The Daily Telegraph claims to have seen a note sent to ministers last week confirming that the Bill will contain a collection of the promises made to different factions of MPs over recent weeks. These include promising Parliament a vote on the future relationship as well as the use of the Irish backstop. The newspaper says there is also a pledge aimed at Brexiteers to seek “alternative arrangements” to the backstop by 2021, and in an apparent sop to Labour, a commitment on workers’ rights and environmental regulations.

Taken together, No. 10 “sees this as a smart package of compromises designed to win over different interest groups”, says Politico’s Jack Blanchard. But “the reality is attitudes have long since hardened against the deal, and these ‘wins’ [are] already banked by those involved”, he adds.

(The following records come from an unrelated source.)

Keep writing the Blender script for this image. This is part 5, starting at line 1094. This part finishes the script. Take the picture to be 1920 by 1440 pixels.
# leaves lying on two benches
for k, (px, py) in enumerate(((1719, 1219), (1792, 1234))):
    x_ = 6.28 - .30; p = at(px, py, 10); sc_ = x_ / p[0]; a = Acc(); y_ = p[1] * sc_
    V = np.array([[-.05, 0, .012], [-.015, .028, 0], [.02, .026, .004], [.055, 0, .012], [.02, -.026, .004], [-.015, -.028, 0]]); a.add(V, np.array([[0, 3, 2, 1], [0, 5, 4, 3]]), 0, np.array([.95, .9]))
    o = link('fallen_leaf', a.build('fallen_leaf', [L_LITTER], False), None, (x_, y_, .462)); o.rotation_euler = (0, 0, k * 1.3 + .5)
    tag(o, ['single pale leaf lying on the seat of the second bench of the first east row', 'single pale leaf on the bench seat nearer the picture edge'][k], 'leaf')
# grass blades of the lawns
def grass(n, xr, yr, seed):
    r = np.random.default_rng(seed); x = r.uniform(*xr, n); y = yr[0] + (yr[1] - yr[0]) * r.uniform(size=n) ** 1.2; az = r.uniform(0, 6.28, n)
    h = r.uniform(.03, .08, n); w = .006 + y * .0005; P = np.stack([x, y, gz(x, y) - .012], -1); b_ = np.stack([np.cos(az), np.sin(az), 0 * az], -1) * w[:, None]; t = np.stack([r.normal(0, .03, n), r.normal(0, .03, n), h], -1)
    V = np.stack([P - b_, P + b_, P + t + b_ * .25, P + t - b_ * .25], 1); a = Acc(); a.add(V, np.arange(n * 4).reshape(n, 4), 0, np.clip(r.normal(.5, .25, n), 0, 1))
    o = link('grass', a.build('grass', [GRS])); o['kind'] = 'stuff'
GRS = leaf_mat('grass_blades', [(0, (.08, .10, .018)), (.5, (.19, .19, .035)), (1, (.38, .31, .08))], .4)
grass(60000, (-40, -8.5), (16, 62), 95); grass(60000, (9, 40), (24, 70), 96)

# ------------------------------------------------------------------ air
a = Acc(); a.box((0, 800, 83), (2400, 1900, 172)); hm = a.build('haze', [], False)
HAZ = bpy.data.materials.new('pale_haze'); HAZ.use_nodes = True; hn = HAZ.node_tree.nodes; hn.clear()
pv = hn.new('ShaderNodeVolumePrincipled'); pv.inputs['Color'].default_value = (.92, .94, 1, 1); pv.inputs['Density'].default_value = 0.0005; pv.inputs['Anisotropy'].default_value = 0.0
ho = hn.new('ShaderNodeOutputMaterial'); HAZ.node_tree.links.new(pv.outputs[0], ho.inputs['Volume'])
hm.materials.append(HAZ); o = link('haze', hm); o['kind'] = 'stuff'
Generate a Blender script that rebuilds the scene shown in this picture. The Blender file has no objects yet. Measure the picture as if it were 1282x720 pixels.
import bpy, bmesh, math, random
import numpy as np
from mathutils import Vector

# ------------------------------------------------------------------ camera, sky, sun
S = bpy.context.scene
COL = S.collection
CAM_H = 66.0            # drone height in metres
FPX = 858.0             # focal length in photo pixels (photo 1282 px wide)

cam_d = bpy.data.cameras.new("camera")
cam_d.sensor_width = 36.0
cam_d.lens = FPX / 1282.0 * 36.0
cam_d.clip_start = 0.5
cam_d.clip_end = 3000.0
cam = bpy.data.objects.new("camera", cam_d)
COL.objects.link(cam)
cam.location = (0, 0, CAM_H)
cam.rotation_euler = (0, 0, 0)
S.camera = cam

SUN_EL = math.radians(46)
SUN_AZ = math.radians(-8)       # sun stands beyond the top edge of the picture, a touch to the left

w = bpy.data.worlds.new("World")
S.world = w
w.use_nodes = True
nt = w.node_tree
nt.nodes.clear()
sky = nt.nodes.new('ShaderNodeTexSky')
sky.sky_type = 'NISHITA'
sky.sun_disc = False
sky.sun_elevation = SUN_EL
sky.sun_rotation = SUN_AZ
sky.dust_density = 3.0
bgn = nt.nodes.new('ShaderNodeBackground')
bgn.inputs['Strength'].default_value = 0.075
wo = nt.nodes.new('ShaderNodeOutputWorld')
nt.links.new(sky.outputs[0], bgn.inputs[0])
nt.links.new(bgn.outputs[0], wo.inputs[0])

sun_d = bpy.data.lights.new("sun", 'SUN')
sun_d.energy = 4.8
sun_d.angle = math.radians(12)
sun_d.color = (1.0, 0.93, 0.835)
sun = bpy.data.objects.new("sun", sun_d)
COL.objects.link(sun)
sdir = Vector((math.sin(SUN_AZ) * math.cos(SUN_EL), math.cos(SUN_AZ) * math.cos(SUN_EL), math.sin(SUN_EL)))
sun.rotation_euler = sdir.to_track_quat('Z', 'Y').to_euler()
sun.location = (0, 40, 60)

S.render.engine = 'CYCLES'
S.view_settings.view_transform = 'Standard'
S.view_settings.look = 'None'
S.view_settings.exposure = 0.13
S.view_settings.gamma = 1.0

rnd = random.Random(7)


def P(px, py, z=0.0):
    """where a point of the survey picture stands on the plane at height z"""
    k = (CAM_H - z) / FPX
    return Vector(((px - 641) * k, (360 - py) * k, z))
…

Indeed, Sir Bill Cash, chair of the Commons’ EU Select Committee, told the Telegraph: “This is pretty cosmetic stuff. It will not have any effect on Leave-supporting MPs. In fact, there are votes coming back to our side from people who backed the deal last time.”

One of these switchers includes former Brexit secretary David Davis, who told LBC over the weekend that he will now be voting against the deal.

Meanwhile, Health Secretary Matt Hancock defended the Government’s attempts to secure an agreement, telling BBC Radio 4’s Today programme that MPs who want to deliver the referendum result should vote for the Bill and worry about the detail afterwards.

“If you want, as an MP, to leave the European Union and deliver on the result of referendum - no matter the details you want to see in terms of the future relationship - you need to vote for legislation and then have the debate in the committee stages later on exactly what the details are,” Hancock said.

“No doubt there will be votes on really big issues, on whether to have a ‘People’s vote’ or whether to have a customs union, both of which I’m against.”

After the cross-party Brexit negotiating team have signed off the package, the full Cabinet will meet to discuss it - but hopes are not high among the latter group. “I’ll listen to what Theresa has to say in Cabinet on Tuesday, but unless there’s a really big change we haven’t got a chance,” an unnamed minister told The Sun.

Another cabinet source said the PM should consider scrapped the WAB, rather than face defeat. “It’s only going to stoke up more anger,” the source told the newspaper.

Some insiders had suggested May might hold indicative votes to allow MPs to choose their own form of Brexit before the Bill entered the Commons, but Tory party officials have told the FT that she is “going cold” on the idea.

“We could end up with the worst of all worlds,” said one official. “What would happen if Labour simply failed to turn up for the votes? It wouldn’t solve anything, but you’d have the governing party tearing itself to shreds in public.”

In the event that there are no indicative votes, the Government would not have to publish May’s proposed plan until the week of the vote. “There’s no final decision yet, but if we don’t hold the vote until the end of that week, there should be time to publish the Bill at the start,” a government aide told Politico’s Blanchard.

This would tally with a report by James Forsyth in The Sun over the weekend that said ministers had pencilled in Friday 7 June as the date of the crucial vote.

Then, “if the second reading is voted down, May will be told her time is up - both by her MPs and her activists, and they will stage a vote of no confidence in her on 15 June”, Forsyth reports.